Seconda considerazione: è o sarebbe eccessivamente facile scaricare ogni responsabilità sul cardinale Ruffini. Indubbiamente, egli non comprese appieno la natura e la dimensione del fenomeno mafioso, ma analisi storiche recenti hanno escluso sue colpe dirette. È anzi vero, al riguardo, che l’anno successivo pubblicò la lettera pastorale “Il vero volto della Sicilia”, primo documento della Chiesa cattolica sulla mafia, in cui egli, lombardo di nascita, cercava tra l’altro di far comprendere come non si potessero e dovessero confondere criminalità mafiosa e popolazione siciliana nella sua generalità.

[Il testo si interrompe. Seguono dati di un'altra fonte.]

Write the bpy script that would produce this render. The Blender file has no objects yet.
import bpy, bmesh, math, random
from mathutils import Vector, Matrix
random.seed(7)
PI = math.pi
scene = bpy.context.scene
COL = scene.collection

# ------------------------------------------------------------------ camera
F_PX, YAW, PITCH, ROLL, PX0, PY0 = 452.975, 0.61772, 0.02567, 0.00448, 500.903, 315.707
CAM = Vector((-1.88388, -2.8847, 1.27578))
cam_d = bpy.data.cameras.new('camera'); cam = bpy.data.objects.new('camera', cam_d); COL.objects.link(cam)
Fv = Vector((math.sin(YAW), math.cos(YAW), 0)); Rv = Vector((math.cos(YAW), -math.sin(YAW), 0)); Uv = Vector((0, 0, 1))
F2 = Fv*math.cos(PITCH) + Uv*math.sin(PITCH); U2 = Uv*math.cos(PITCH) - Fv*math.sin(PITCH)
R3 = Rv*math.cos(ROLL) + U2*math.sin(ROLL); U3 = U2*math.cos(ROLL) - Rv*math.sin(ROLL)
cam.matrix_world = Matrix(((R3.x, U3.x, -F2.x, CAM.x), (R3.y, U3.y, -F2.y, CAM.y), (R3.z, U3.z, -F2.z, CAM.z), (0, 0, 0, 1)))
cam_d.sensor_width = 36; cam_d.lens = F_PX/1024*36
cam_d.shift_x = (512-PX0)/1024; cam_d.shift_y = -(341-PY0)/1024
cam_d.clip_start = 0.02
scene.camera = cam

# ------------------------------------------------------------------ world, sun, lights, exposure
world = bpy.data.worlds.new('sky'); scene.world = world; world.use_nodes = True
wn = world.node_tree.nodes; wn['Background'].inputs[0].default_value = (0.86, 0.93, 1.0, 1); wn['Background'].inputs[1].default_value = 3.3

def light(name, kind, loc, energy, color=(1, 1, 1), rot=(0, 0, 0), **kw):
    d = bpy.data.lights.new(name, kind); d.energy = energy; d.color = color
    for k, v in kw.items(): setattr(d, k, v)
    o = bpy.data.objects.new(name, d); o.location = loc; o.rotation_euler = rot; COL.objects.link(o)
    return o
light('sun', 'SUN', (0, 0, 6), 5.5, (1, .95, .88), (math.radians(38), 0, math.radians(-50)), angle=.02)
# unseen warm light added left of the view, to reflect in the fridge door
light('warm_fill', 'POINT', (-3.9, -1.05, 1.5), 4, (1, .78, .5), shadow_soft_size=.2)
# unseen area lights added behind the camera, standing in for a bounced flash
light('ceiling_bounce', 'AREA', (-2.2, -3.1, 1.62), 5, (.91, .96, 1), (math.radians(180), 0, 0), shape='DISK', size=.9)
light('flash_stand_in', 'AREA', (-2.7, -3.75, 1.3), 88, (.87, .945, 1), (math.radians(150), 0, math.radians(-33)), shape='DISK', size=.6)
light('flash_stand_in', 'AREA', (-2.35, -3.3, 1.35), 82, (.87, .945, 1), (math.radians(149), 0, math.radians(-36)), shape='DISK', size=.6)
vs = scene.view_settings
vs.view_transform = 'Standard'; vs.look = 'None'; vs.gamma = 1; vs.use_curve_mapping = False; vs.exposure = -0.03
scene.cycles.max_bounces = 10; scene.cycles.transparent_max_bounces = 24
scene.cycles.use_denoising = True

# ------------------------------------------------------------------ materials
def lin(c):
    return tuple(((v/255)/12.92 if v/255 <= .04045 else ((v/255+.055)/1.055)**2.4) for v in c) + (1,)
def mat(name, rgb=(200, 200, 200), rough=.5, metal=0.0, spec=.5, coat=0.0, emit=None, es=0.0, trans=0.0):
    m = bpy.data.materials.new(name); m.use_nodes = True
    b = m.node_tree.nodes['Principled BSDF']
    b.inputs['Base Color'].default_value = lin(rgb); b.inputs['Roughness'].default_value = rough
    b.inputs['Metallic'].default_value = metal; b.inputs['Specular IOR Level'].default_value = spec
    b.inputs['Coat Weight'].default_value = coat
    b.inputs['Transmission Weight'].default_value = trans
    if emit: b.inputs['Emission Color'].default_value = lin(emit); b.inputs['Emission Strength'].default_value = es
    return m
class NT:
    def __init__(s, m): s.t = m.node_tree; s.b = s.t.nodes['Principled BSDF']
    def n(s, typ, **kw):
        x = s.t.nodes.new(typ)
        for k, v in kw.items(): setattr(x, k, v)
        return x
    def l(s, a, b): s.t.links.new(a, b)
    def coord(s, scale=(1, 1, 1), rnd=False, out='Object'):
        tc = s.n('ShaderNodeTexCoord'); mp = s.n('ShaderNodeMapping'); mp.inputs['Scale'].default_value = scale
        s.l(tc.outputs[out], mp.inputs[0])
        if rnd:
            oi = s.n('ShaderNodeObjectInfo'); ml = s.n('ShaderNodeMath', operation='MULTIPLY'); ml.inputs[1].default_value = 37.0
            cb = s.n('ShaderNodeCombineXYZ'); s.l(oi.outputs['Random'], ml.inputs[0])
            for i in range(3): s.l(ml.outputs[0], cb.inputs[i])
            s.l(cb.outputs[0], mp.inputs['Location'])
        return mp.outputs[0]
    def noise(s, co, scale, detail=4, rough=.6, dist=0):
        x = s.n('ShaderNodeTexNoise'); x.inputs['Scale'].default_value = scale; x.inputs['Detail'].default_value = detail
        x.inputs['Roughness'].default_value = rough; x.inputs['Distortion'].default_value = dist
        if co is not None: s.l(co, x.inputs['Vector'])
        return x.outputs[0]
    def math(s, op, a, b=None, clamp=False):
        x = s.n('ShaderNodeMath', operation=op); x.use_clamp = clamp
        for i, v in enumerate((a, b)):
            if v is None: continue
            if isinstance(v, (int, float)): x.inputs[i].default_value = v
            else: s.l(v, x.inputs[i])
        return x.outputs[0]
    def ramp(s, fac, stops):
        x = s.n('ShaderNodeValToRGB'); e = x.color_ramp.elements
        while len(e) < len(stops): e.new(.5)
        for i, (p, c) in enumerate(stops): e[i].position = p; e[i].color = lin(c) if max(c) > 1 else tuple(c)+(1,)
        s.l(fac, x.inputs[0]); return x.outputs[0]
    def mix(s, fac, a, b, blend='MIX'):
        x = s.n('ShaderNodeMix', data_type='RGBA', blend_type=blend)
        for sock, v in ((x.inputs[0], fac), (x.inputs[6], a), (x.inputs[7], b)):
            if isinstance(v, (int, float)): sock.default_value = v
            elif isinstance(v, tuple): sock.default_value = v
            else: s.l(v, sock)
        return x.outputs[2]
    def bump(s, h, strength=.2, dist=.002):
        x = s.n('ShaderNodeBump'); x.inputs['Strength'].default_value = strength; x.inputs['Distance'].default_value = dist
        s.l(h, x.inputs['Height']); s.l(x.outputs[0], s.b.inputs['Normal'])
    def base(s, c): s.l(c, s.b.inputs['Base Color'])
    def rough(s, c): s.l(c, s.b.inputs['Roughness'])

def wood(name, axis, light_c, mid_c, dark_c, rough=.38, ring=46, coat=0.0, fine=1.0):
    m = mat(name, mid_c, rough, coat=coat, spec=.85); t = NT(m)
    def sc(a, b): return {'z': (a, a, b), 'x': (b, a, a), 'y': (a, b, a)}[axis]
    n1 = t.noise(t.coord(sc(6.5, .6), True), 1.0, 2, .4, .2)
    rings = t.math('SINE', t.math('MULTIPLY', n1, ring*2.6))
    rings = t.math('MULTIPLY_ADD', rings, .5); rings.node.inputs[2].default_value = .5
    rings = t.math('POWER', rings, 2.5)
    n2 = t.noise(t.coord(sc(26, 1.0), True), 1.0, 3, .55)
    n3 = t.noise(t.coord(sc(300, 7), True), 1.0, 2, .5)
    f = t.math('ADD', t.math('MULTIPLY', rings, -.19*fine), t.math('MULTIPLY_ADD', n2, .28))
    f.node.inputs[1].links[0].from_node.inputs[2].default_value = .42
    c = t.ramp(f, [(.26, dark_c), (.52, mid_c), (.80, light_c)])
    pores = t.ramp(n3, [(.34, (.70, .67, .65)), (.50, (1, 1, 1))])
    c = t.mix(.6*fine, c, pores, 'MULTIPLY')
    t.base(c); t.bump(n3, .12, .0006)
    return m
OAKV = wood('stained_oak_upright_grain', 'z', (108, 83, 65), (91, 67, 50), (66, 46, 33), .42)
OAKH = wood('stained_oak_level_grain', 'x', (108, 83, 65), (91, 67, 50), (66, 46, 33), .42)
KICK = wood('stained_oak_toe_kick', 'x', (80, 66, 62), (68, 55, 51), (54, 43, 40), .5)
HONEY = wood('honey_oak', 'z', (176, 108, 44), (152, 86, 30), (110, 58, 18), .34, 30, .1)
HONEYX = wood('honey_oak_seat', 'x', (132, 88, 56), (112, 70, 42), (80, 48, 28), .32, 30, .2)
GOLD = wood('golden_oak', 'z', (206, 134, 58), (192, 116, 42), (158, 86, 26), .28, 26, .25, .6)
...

Tornando al pastore Pietro Valdo Panascia, la sua attività religiosa e il suo impegno civile e sociale rappresentarono un collante tra la Chiesa Valdese e la città di Palermo, tanto da rendere vivo il suo ricordo ancora oggi, a quasi quindici anni dalla sua morte.
Domenica 5 luglio del 2020, inoltre, Palermo volle titolargli un breve tratto di Via Isidoro La Lumia, tra il Teatro Politeama e la Chiesa Valdese di Via dello Spezio!
A N T U D U !
(alla siciliana, come mi hanno insegnato Pippo Scianò e Corrado Mirto, con la U finale al posto della O, espressione formalmente inesatta ma più vera e vicina al modo di esprimersi di un popolo fiero nei secoli, ma forse un po’ digiuno di Latino!)